== WHAT IS EXPECTED ==
Restate, exactly and without pictures, the lines from the start of the listing below through the line holding "SC.cycles.sample_clamp_indirect = 8.0".

== DATA SEGMENT ==

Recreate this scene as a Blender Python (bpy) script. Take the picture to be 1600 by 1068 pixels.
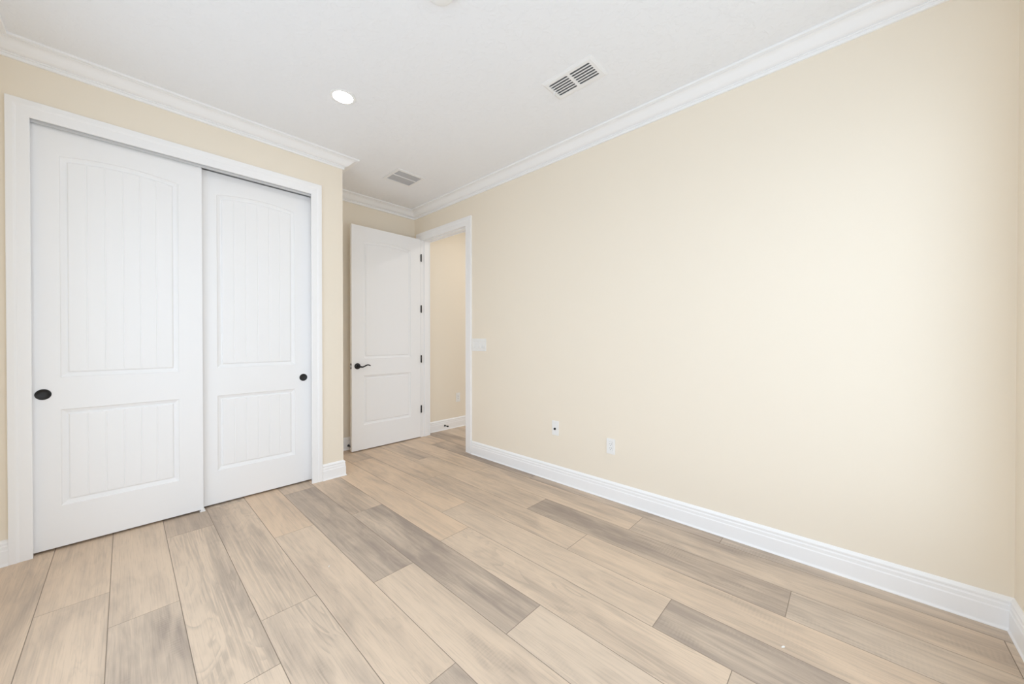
import bpy, bmesh, math, random
from mathutils import Vector, Matrix

for o in list(bpy.data.objects):
    bpy.data.objects.remove(o, do_unlink=True)
SC = bpy.context.scene
COL = SC.collection
R = math.radians

# ------------------------------------------------------------------ camera
cam_data = bpy.data.cameras.new('camera')
cam_data.sensor_fit = 'HORIZONTAL'
cam_data.sensor_width = 36.0
cam_data.lens = 565.733 / 1600.0 * 36.0
cam_data.clip_start = 0.02
cam = bpy.data.objects.new('camera', cam_data)
cam.location = (0.0, 0.0, 1.2)
cam.rotation_euler = (R(90 - 0.3624), 0, R(-46.944))
COL.objects.link(cam)
SC.camera = cam

# ------------------------------------------------------------------ view, world, light
SC.view_settings.view_transform = 'Standard'
SC.view_settings.look = 'None'
SC.view_settings.gamma = 1.0
SC.view_settings.use_curve_mapping = False
SC.view_settings.exposure = -0.62
SC.cycles.max_bounces = 14
SC.cycles.diffuse_bounces = 10
SC.cycles.glossy_bounces = 4
SC.cycles.transparent_max_bounces = 12
SC.cycles.use_denoising = True
SC.cycles.sample_clamp_indirect = 8.0

SKY_STRENGTH = 4.3           # overcast daylight outside the windows
CAN_STRENGTH = 60.0          # recessed lamps in the bedroom
HALL_STRENGTH = 240.0         # recessed lamps in the hall
CAN_COLOR = (1.0, 0.97, 0.93)
HALL_COLOR = (1.0, 0.95, 0.89)

world = bpy.data.worlds.new('overcast_sky')
SC.world = world
world.use_nodes = True
nt = world.node_tree
nt.nodes.clear()
wo = nt.nodes.new('ShaderNodeOutputWorld')
bg = nt.nodes.new('ShaderNodeBackground')
bg.inputs['Strength'].default_value = SKY_STRENGTH
tc = nt.nodes.new('ShaderNodeTexCoord')
sx = nt.nodes.new('ShaderNodeSeparateXYZ')
cr = nt.nodes.new('ShaderNodeValToRGB')
cr.color_ramp.elements[0].position = 0.47
cr.color_ramp.elements[0].color = (0.63, 0.71, 0.795, 1)     # ground half, brightened and blued to light the ceiling
cr.color_ramp.elements[1].position = 0.53
cr.color_ramp.elements[1].color = (0.81, 0.92, 1.04, 1)     # overcast sky
mp = nt.nodes.new('ShaderNodeMapRange')
mp.inputs['From Min'].default_value = -1
mp.inputs['From Max'].default_value = 1
nt.links.new(tc.outputs['Generated'], sx.inputs[0])
nt.links.new(sx.outputs['Z'], mp.inputs['Value'])
nt.links.new(mp.outputs['Result'], cr.inputs['Fac'])
nt.links.new(cr.outputs['Color'], bg.inputs['Color'])
nt.links.new(bg.outputs[0], wo.inputs['Surface'])

# ------------------------------------------------------------------ room measures (metres)
W, D, D2, S, L, B = 2.4985, 3.2816, 4.0111, 1.3208, -0.5122, -0.4989
H, CZ, CW = 2.7863, 2.700, 0.1054
T = 0.115                     # wall thickness
HX1, HY0, HYW = 5.2, 1.9, 3.955      # hall beyond the doorway
WINDOWS = [('back', -0.40, 2.20, 0.45, 2.40), ('left', -0.20, 2.65, 0.30, 2.30),  # unseen left window added to even out the light
           ('hall', 2.15, 3.70, 0.25, 2.40)]  # unseen hall window added to brighten the alcove


# a daylight portal fills each window opening: it only guides sky sampling
def portal(name, loc, rot, sx_, sy_):
    d = bpy.data.lights.new(name, 'AREA')
    d.shape = 'RECTANGLE'
    d.size, d.size_y = sx_, sy_
    d.cycles.is_portal = True
    o = bpy.data.objects.new(name, d)
    o.location = loc
    o.rotation_euler = rot
    COL.objects.link(o)


for side, a0, a1, z0, z1 in WINDOWS:
    if side == 'back':
        portal('window_daylight', ((a0 + a1) / 2, B - T - 0.02, (z0 + z1) / 2), (R(90), 0, 0), a1 - a0, z1 - z0)
    elif side == 'hall':
        portal('window_daylight', (HX1 + T + 0.02, (a0 + a1) / 2, (z0 + z1) / 2), (R(90), 0, R(90)), a1 - a0, z1 - z0)
    else:
        portal('window_daylight', (L - T - 0.02, (a0 + a1) / 2, (z0 + z1) / 2), (R(90), 0, R(-90)), a1 - a0, z1 - z0)

# ------------------------------------------------------------------ helpers


def sock(node, *names):
    for n in names:
        if n in node.inputs:
            return node.inputs[n]


def mat(name, color, rough=0.5, spec=0.4, metal=0.0, bump=None, emit=None):
    m = bpy.data.materials.new(name)
    m.use_nodes = True
    t = m.node_tree
    b = t.nodes['Principled BSDF']
    b.inputs['Base Color'].default_value = (*color, 1)
    b.inputs['Roughness'].default_value = rough
    b.inputs['Metallic'].default_value = metal
    sock(b, 'Specular IOR Level', 'Specular').default_value = spec
    if bump:
        scale, strength, dist, detail = bump
        c = t.nodes.new('ShaderNodeTexCoord')
        n = t.nodes.new('ShaderNodeTexNoise')
        n.inputs['Scale'].default_value = scale
        n.inputs['Detail'].default_value = detail
        bp = t.nodes.new('ShaderNodeBump')
        bp.inputs['Strength'].default_value = strength
        bp.inputs['Distance'].default_value = dist
        t.links.new(c.outputs['Object'], n.inputs['Vector'])
        t.links.new(n.outputs['Fac'], bp.inputs['Height'])
        t.links.new(bp.outputs['Normal'], b.inputs['Normal'])
    if emit:
        sock(b, 'Emission Color', 'Emission').default_value = (*emit[0], 1)
        b.inputs['Emission Strength'].default_value = emit[1]
    return m


class MB:
    """collects shapes into one mesh"""

    def __init__(self):
        self.v, self.f, self.s = [], [], []

    def add(self, verts, faces, smooth=False):
        n = len(self.v)
        self.v += [tuple(p) for p in verts]
        self.f += [tuple(i + n for i in f) for f in faces]
        self.s += [smooth] * len(faces)
        return self

    def box(self, x0, x1, y0, y1, z0, z1):
        v = [(x, y, z) for z in (z0, z1) for y in (y0, y1) for x in (x0, x1)]
        return self.add(v, [(0, 2, 3, 1), (4, 5, 7, 6), (0, 1, 5, 4), (2, 6, 7, 3), (0, 4, 6, 2), (1, 3, 7, 5)])

    def bbox(self, x0, x1, y0, y1, z0, z1, b=0.002):
        """bevelled box"""
        bm = bmesh.new()
        bmesh.ops.create_cube(bm, size=1)
        for v in bm.verts:
            v.co = Vector((x0 + (v.co.x + .5) * (x1 - x0), y0 + (v.co.y + .5) * (y1 - y0), z0 + (v.co.z + .5) * (z1 - z0)))
        bmesh.ops.bevel(bm, geom=bm.edges[:], offset=b, segments=2, affect='EDGES', profile=0.5)
        self.from_bm(bm)
        return self

    def from_bm(self, bm, smooth=False):
        bm.verts.index_update()
        self.add([v.co[:] for v in bm.verts], [[v.index for v in f.verts] for f in bm.faces], smooth)
        bm.free()

    def lathe(self, prof, center=(0, 0, 0), axis='z', n=40, smooth=True, flip=1):
        """prof: (radius, height along axis)"""
        vs, fs = [], []
        cx, cy, cz = center
        for r, h in prof:
            for k in range(n):
                a = 2 * math.pi * k / n
                p, q = r * math.cos(a), r * math.sin(a)
                if axis == 'z':
                    vs.append((cx + p, cy + q, cz + h * flip))
                elif axis == 'y':
                    vs.append((cx + p, cy + h * flip, cz + q))
                else:
                    vs.append((cx + h * flip, cy + p, cz + q))
        for i in range(len(prof) - 1):
            for k in range(n):
                k2 = (k + 1) % n
                fs.append((i * n + k, i * n + k2, (i + 1) * n + k2, (i + 1) * n + k))
        self.add(vs, fs, smooth)
        for i in (0, len(prof) - 1):
            if prof[i][0] > 1e-5:
                self.add(vs[i * n:(i + 1) * n], [tuple(range(n))])
        return self

    def tube(self, pts, radii, n=14, squash=1.0):
        """tapered tube through points, capped"""
        pts = [Vector(p) for p in pts]
        vs, fs = [], []
        for i, p in enumerate(pts):
            d = (pts[min(i + 1, len(pts) - 1)] - pts[max(i - 1, 0)]).normalized()
            ref = Vector((0, 1, 0)) if abs(d.y) < 0.9 else Vector((0, 0, 1))
            u = d.cross(ref).normalized()
            w = u.cross(d).normalized()
            for k in range(n):
                a = 2 * math.pi * k / n
                vs.append(p + u * radii[i] * math.cos(a) + w * radii[i] * squash * math.sin(a))
        for i in range(len(pts) - 1):
            for k in range(n):
                k2 = (k + 1) % n
                fs.append((i * n + k, i * n + k2, (i + 1) * n + k2, (i + 1) * n + k))
        self.add(vs, fs, True)
        self.add(vs[:n], [tuple(range(n))[::-1]])
        self.add(vs[-n:], [tuple(range(n))])
        return self

    def build(self, name, m, parent=None, recalc=True, weld=True):
        me = bpy.data.meshes.new(name)
        me.from_pydata(self.v, [], self.f)
        for p, s in zip(me.polygons, self.s):
            p.use_smooth = s
        bm = bmesh.new()
        bm.from_mesh(me)
        if weld:
            bmesh.ops.remove_doubles(bm, verts=bm.verts[:], dist=1e-5)
        if recalc:
            bmesh.ops.recalc_face_normals(bm, faces=bm.faces[:])
        bm.to_mesh(me)
        bm.free()
        me.materials.append(m)
        o = bpy.data.objects.new(name, me)
        COL.objects.link(o)
        if parent:
            o.parent = parent
            o.matrix_parent_inverse = Matrix.Translation(parent.location).inverted()
        return o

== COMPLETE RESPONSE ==
Recreate this scene as a Blender Python (bpy) script. Take the picture to be 1600 by 1068 pixels.
import bpy, bmesh, math, random
from mathutils import Vector, Matrix

for o in list(bpy.data.objects):
    bpy.data.objects.remove(o, do_unlink=True)
SC = bpy.context.scene
COL = SC.collection
R = math.radians

# ------------------------------------------------------------------ camera
cam_data = bpy.data.cameras.new('camera')
cam_data.sensor_fit = 'HORIZONTAL'
cam_data.sensor_width = 36.0
cam_data.lens = 565.733 / 1600.0 * 36.0
cam_data.clip_start = 0.02
cam = bpy.data.objects.new('camera', cam_data)
cam.location = (0.0, 0.0, 1.2)
cam.rotation_euler = (R(90 - 0.3624), 0, R(-46.944))
COL.objects.link(cam)
SC.camera = cam

# ------------------------------------------------------------------ view, world, light
SC.view_settings.view_transform = 'Standard'
SC.view_settings.look = 'None'
SC.view_settings.gamma = 1.0
SC.view_settings.use_curve_mapping = False
SC.view_settings.exposure = -0.62
SC.cycles.max_bounces = 14
SC.cycles.diffuse_bounces = 10
SC.cycles.glossy_bounces = 4
SC.cycles.transparent_max_bounces = 12
SC.cycles.use_denoising = True
SC.cycles.sample_clamp_indirect = 8.0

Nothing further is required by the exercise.